GLOBAL - Investors are increasingly focused on income returns over value appreciation when it comes to property investments, a survey by Aviva Investors has shown.
According to a survey of 188 multi-managers globally, overseeing £269bn (€321bn) in assets, the increased focus on income was seen across other asset classes, with 71% and 67% of equity and fixed income managers, respectively, reporting the same trend.
Aviva's global director of multi-manager Nick Mansley expected this fixation on income to be a "long-lasting theme".
"In an environment of low cash yields and continued uncertainty around economic growth, it is not surprising investors are more focused on income," he said.
However, the 50 real estate respondents had widely divergent outlooks, with Mansley attributing a "broad range of views" to varying conditions in markets worldwide.

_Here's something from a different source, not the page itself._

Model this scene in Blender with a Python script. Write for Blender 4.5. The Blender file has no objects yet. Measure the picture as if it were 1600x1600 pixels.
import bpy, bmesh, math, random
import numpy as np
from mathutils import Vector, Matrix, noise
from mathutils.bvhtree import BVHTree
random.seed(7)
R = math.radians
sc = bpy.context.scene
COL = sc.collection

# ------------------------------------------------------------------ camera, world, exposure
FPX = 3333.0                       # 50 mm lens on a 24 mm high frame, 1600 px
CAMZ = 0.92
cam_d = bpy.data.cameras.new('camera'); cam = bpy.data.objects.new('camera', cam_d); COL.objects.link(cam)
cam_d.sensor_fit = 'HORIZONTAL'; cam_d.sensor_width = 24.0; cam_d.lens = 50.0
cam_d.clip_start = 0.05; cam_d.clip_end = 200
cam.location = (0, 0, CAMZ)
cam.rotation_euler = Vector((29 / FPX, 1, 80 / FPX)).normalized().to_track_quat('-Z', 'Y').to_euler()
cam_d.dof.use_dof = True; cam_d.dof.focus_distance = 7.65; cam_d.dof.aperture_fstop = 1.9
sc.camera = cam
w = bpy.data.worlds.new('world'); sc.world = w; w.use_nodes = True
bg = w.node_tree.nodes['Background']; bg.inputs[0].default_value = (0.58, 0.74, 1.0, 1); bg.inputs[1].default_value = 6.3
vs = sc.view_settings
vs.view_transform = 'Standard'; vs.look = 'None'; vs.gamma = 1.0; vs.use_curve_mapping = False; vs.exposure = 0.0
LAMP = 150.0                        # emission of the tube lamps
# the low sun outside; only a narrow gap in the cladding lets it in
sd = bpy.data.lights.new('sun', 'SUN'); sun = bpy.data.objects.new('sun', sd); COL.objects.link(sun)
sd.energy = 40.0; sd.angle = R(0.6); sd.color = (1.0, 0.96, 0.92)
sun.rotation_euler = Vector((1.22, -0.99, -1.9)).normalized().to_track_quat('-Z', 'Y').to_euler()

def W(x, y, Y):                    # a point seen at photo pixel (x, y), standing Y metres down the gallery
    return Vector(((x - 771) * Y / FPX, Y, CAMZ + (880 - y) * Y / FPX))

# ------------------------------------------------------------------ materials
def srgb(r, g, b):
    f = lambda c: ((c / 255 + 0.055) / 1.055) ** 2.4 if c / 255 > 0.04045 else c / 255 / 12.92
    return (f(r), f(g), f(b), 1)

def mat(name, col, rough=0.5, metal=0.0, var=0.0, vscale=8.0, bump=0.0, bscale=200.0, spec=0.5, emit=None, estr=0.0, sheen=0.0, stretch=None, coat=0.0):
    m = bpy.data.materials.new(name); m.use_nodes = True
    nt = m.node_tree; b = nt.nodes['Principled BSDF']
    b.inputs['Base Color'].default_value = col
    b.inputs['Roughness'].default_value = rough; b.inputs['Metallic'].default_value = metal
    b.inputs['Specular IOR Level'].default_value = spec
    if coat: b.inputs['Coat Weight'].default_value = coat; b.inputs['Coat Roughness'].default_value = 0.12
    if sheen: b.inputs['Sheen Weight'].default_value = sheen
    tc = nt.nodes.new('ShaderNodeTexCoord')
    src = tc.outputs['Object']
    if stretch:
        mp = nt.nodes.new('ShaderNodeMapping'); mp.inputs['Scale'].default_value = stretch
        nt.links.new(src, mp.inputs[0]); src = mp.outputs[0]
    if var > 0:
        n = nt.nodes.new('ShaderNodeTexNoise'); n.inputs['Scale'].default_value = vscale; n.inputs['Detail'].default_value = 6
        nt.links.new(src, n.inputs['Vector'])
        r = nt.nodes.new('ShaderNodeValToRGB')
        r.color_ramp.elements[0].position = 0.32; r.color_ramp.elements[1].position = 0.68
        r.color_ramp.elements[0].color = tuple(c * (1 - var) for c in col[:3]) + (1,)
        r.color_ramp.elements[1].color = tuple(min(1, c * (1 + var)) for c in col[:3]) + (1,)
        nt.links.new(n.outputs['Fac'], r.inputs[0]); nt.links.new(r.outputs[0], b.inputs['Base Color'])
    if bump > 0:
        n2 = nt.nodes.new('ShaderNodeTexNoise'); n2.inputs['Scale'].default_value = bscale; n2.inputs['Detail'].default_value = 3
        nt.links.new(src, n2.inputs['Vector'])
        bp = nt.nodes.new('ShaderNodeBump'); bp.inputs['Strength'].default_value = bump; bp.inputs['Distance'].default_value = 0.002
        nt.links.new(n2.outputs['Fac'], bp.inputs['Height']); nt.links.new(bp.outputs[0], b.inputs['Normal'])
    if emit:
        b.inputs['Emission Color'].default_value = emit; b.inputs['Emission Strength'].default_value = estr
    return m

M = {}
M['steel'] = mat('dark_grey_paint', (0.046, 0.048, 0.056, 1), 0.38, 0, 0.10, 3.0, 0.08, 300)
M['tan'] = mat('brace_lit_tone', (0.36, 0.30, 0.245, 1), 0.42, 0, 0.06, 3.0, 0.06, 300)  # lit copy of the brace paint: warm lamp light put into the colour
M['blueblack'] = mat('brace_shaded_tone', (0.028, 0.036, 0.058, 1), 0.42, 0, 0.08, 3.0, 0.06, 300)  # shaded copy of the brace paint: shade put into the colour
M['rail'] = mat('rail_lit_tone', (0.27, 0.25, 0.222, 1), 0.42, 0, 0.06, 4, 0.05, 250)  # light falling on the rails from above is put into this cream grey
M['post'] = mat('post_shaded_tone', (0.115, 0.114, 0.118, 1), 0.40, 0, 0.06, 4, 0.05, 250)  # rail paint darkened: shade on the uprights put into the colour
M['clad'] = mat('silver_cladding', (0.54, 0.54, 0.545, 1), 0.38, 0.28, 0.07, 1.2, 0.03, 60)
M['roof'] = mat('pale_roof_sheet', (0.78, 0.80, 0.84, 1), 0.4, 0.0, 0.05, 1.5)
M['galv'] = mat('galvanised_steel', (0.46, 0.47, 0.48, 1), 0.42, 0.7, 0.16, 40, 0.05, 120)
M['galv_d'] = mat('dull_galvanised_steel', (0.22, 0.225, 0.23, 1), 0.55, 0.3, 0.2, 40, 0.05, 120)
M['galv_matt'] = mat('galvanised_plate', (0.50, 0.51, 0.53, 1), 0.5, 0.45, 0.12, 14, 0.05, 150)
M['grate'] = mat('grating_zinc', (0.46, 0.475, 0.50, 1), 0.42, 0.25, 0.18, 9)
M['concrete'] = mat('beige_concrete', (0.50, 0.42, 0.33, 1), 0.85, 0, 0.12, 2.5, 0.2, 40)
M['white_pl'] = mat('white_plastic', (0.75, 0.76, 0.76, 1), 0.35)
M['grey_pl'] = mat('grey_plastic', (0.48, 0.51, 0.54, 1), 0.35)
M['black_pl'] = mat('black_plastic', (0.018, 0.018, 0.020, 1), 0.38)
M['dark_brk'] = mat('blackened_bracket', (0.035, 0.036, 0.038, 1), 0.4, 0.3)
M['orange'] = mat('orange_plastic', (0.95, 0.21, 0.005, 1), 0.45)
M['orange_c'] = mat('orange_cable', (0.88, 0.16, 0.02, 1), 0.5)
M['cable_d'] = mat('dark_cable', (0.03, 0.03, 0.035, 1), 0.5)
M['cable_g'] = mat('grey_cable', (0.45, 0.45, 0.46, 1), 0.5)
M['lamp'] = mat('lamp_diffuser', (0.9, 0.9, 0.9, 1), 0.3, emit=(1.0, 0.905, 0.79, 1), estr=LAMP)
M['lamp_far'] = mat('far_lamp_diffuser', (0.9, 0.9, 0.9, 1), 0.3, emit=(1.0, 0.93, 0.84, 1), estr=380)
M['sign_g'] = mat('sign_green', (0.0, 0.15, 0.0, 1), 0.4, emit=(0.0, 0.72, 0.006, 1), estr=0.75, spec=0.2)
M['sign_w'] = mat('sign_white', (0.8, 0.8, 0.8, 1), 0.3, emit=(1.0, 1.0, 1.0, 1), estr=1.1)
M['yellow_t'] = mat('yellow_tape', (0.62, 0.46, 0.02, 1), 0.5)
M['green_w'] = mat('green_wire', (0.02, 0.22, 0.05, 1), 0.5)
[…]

According to Aviva, the majority expected capital returns to range between 0% and 10%, while a further 14% predicted growth above 10% and the remaining 17% struck a more pessimistic tone, expecting capital values to fall.
Unsurprisingly, given the split opinion regarding returns, market and economic outlook were cited as the greatest challenge facing the property industry by 60% of managers.
More than one-third cited continental Europe, while 27% believed emerging markets were "over-hyped" and offered relatively poor returns in relation to the investment's risk profile.
Of the surveyed managers, 70% also stressed the importance of a globally diversified investment approach, with a majority of managers pursuing such a strategy saying clients were interested in at least an international or even global investment strategy.
Respondents were also divided on whether the increase in prime global property valuations against secondary assets was sustainable.
One-quarter of respondents said they did not know, while a similar number said the increases were unsustainable.
The surveyed managers also overwhelmingly favoured a certain type of institutional client, with 57% saying they preferred pension funds and insurance companies over sovereign wealth funds or multi-managers representing institutional clients.